Su camino pastoral se inició en 1948 en la provincia de Córdoba, cuando arrancó sus estudios para sacerdote en una congregación salesiana y en 1951 recibió la orden que lo hizo emprender tareas religiosas y sociales en el Puerto San Julián, en la Patagonia. Más tarde, trabajó en La Rioja con el asesinado monseñor Enrique Angelelli.

En los años setenta, se unió a la Fraternidad de los Hermanitos de los Pobres, una hermandad inspirada en la vida del religioso francés Charles de Foucauld, que se dedicaba por completo al servicio de los pobres. Estaba influido por las ideas de Arturo Paoli, uno de los referentes de ese grupo místico inspirado por el Concilio Vaticano II.

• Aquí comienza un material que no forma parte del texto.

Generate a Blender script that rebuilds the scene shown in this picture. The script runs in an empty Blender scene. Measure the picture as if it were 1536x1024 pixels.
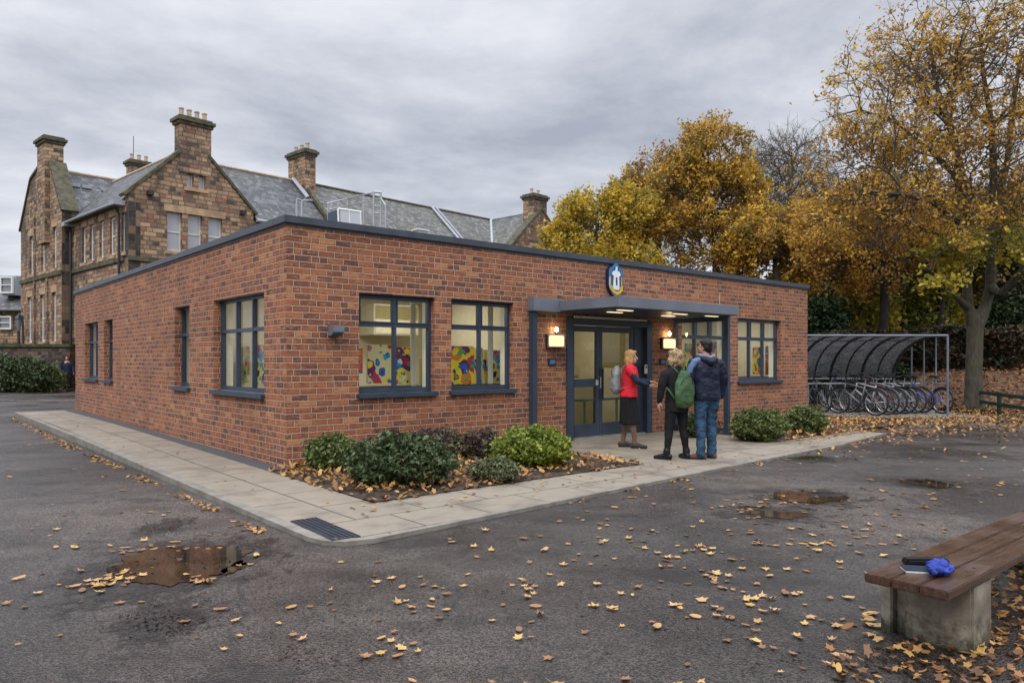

En 1974, comenzó su trabajo como barrendero en la ex Municipalidad de la Ciudad de Buenos Aires, en el Corralón de las Villas, tiempo en que forjó una pequeña comunidad junto a sus compañeros de oficio en el conventillo de Malabia 1450, donde vivía. Sin descuidar su labor pastoral, colaboró con la actividad gremial y apoyó una de las listas opositoras que competían en las elecciones sindicales contra la derecha peronista, en un contexto en el que la Triple A operaba en las sombras.

Durante la dictadura, en 1977, dos compañeros gremiales desaparecieron. Fue cuando Adolfo Pérez Esquivel y Paoli le advirtieron que su vida estaba en riesgo, pero el religioso se confió. “Un cura armado de escoba y pala no es peligroso”, decía.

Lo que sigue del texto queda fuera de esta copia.